Section 3-2-3 - Urbanized territory; incorporation limited within urbanized territory.
3-2-3. Urbanized territory; incorporation limited within urbanized territory.
A. Urbanized territory is that territory within the same county and within five miles of the boundary of any municipality having a population of five thousand or more persons and that territory within the same county and within three miles of a municipality having a population of less than five thousand persons, except that territory in a class B county with a population between ninety-five thousand and ninety-nine thousand five hundred, based on the 1990 federal decennial census, declared by an ordinance of the board of county commissioners to be a traditional historic community shall not be considered urbanized territory and shall not be annexed by a municipality unless it is considered for annexation pursuant to a petition requesting annexation signed by a majority of the registered qualified electors within the traditional historic community.

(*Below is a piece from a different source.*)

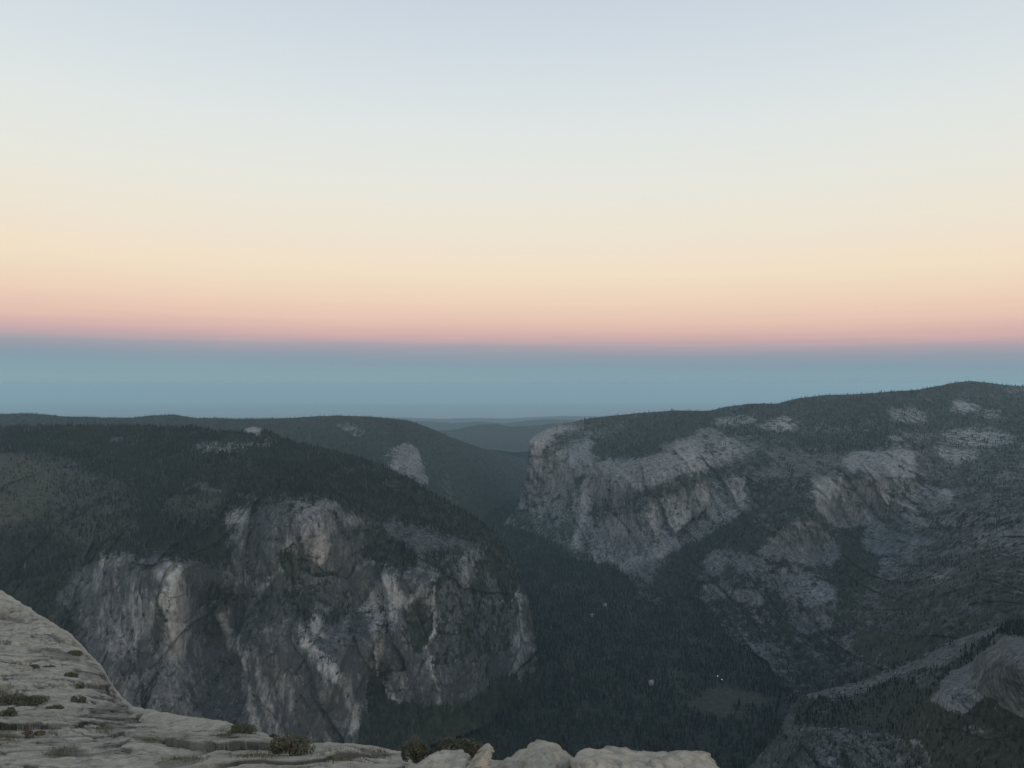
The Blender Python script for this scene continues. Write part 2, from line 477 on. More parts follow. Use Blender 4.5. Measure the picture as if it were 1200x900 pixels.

B. No territory within an urbanized territory shall be incorporated as a municipality unless the:
(1) municipality or municipalities causing the urbanized territory approve, by resolution, the incorporation of the territory as a municipality;
(2) residents of the territory proposed to be incorporated have filed with the municipality a valid petition to annex the territory proposed to be incorporated and the municipality fails, within one hundred twenty days after the filing of the annexation petition, to annex the territory proposed to be incorporated; or
(3) residents of the territory proposed to be annexed conclusively prove that the municipality is unable to provide municipal services within the territory proposed to be incorporated within the same period of time that the proposed municipality could provide municipal service.
C. A traditional historic community may become incorporated even though it is located within what is defined as urbanized territory pursuant to Subsection A of this section, by following the procedures set forth in Sections 3-2-5 through 3-2-9 NMSA 1978.